- **Problem description**:
Return the listing word for word, as given.

- **Data extract**:
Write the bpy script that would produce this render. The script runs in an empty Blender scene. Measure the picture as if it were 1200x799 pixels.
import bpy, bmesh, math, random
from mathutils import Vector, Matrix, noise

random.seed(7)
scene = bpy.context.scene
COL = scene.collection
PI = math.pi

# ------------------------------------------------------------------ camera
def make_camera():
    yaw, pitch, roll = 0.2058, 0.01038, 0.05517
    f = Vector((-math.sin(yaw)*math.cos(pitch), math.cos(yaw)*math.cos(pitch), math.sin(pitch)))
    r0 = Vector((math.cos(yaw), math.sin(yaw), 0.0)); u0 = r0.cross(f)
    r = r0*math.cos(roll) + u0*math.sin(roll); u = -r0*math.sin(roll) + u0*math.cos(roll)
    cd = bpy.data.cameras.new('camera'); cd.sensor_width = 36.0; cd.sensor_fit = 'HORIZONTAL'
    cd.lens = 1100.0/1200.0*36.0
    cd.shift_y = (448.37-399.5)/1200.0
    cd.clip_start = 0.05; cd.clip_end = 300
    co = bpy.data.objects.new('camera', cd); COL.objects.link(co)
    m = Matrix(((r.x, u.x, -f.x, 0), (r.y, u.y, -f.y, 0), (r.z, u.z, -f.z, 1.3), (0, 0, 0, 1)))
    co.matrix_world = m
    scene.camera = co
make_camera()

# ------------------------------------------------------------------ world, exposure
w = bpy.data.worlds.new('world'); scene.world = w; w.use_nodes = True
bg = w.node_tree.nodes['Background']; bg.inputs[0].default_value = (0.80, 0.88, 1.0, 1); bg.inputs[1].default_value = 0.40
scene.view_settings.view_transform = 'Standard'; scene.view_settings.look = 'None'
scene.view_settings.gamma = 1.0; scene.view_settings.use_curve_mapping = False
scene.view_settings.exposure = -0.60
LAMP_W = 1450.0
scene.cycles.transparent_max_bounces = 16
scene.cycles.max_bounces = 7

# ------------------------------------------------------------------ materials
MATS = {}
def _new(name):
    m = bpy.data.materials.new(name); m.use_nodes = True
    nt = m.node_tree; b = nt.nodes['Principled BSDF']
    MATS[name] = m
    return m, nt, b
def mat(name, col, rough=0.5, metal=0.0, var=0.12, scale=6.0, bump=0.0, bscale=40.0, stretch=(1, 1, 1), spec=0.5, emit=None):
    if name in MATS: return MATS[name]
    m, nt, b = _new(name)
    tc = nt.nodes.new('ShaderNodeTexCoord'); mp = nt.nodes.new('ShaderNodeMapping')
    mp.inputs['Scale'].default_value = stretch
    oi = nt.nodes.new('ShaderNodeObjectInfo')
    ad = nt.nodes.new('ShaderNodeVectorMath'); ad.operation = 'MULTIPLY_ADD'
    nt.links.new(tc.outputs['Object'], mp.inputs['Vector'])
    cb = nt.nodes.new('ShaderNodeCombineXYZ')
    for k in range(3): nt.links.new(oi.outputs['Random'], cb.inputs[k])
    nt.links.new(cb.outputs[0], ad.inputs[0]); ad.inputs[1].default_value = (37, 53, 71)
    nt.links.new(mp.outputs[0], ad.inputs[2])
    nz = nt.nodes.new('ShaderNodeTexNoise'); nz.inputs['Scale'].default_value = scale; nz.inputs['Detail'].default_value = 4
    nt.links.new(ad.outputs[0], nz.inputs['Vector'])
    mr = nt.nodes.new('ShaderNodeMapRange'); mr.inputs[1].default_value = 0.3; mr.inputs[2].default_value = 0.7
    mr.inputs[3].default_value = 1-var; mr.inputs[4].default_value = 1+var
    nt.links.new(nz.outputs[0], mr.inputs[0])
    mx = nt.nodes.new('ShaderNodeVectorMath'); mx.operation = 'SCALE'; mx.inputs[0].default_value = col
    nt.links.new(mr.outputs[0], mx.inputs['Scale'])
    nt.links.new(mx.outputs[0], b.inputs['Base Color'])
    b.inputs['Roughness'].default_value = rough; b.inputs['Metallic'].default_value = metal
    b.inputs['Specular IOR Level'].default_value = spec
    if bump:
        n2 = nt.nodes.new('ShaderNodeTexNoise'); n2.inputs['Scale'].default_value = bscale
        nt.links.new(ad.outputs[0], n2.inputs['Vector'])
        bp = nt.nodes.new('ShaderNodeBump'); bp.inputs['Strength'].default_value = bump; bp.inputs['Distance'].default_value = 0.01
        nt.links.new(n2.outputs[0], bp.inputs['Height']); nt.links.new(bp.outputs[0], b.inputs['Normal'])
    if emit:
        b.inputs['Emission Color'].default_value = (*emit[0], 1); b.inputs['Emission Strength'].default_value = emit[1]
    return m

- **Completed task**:
Write the bpy script that would produce this render. The script runs in an empty Blender scene. Measure the picture as if it were 1200x799 pixels.
import bpy, bmesh, math, random
from mathutils import Vector, Matrix, noise

random.seed(7)
scene = bpy.context.scene
COL = scene.collection
PI = math.pi

# ------------------------------------------------------------------ camera
def make_camera():
    yaw, pitch, roll = 0.2058, 0.01038, 0.05517
    f = Vector((-math.sin(yaw)*math.cos(pitch), math.cos(yaw)*math.cos(pitch), math.sin(pitch)))
    r0 = Vector((math.cos(yaw), math.sin(yaw), 0.0)); u0 = r0.cross(f)
    r = r0*math.cos(roll) + u0*math.sin(roll); u = -r0*math.sin(roll) + u0*math.cos(roll)
    cd = bpy.data.cameras.new('camera'); cd.sensor_width = 36.0; cd.sensor_fit = 'HORIZONTAL'
    cd.lens = 1100.0/1200.0*36.0
    cd.shift_y = (448.37-399.5)/1200.0
    cd.clip_start = 0.05; cd.clip_end = 300
    co = bpy.data.objects.new('camera', cd); COL.objects.link(co)
    m = Matrix(((r.x, u.x, -f.x, 0), (r.y, u.y, -f.y, 0), (r.z, u.z, -f.z, 1.3), (0, 0, 0, 1)))
    co.matrix_world = m
    scene.camera = co
make_camera()

# ------------------------------------------------------------------ world, exposure
w = bpy.data.worlds.new('world'); scene.world = w; w.use_nodes = True
bg = w.node_tree.nodes['Background']; bg.inputs[0].default_value = (0.80, 0.88, 1.0, 1); bg.inputs[1].default_value = 0.40
scene.view_settings.view_transform = 'Standard'; scene.view_settings.look = 'None'
scene.view_settings.gamma = 1.0; scene.view_settings.use_curve_mapping = False
scene.view_settings.exposure = -0.60
LAMP_W = 1450.0
scene.cycles.transparent_max_bounces = 16
scene.cycles.max_bounces = 7

# ------------------------------------------------------------------ materials
MATS = {}
def _new(name):
    m = bpy.data.materials.new(name); m.use_nodes = True
    nt = m.node_tree; b = nt.nodes['Principled BSDF']
    MATS[name] = m
    return m, nt, b
def mat(name, col, rough=0.5, metal=0.0, var=0.12, scale=6.0, bump=0.0, bscale=40.0, stretch=(1, 1, 1), spec=0.5, emit=None):
    if name in MATS: return MATS[name]
    m, nt, b = _new(name)
    tc = nt.nodes.new('ShaderNodeTexCoord'); mp = nt.nodes.new('ShaderNodeMapping')
    mp.inputs['Scale'].default_value = stretch
    oi = nt.nodes.new('ShaderNodeObjectInfo')
    ad = nt.nodes.new('ShaderNodeVectorMath'); ad.operation = 'MULTIPLY_ADD'
    nt.links.new(tc.outputs['Object'], mp.inputs['Vector'])
    cb = nt.nodes.new('ShaderNodeCombineXYZ')
    for k in range(3): nt.links.new(oi.outputs['Random'], cb.inputs[k])
    nt.links.new(cb.outputs[0], ad.inputs[0]); ad.inputs[1].default_value = (37, 53, 71)
    nt.links.new(mp.outputs[0], ad.inputs[2])
    nz = nt.nodes.new('ShaderNodeTexNoise'); nz.inputs['Scale'].default_value = scale; nz.inputs['Detail'].default_value = 4
    nt.links.new(ad.outputs[0], nz.inputs['Vector'])
    mr = nt.nodes.new('ShaderNodeMapRange'); mr.inputs[1].default_value = 0.3; mr.inputs[2].default_value = 0.7
    mr.inputs[3].default_value = 1-var; mr.inputs[4].default_value = 1+var
    nt.links.new(nz.outputs[0], mr.inputs[0])
    mx = nt.nodes.new('ShaderNodeVectorMath'); mx.operation = 'SCALE'; mx.inputs[0].default_value = col
    nt.links.new(mr.outputs[0], mx.inputs['Scale'])
    nt.links.new(mx.outputs[0], b.inputs['Base Color'])
    b.inputs['Roughness'].default_value = rough; b.inputs['Metallic'].default_value = metal
    b.inputs['Specular IOR Level'].default_value = spec
    if bump:
        n2 = nt.nodes.new('ShaderNodeTexNoise'); n2.inputs['Scale'].default_value = bscale
        nt.links.new(ad.outputs[0], n2.inputs['Vector'])
        bp = nt.nodes.new('ShaderNodeBump'); bp.inputs['Strength'].default_value = bump; bp.inputs['Distance'].default_value = 0.01
        nt.links.new(n2.outputs[0], bp.inputs['Height']); nt.links.new(bp.outputs[0], b.inputs['Normal'])
    if emit:
        b.inputs['Emission Color'].default_value = (*emit[0], 1); b.inputs['Emission Strength'].default_value = emit[1]
    return m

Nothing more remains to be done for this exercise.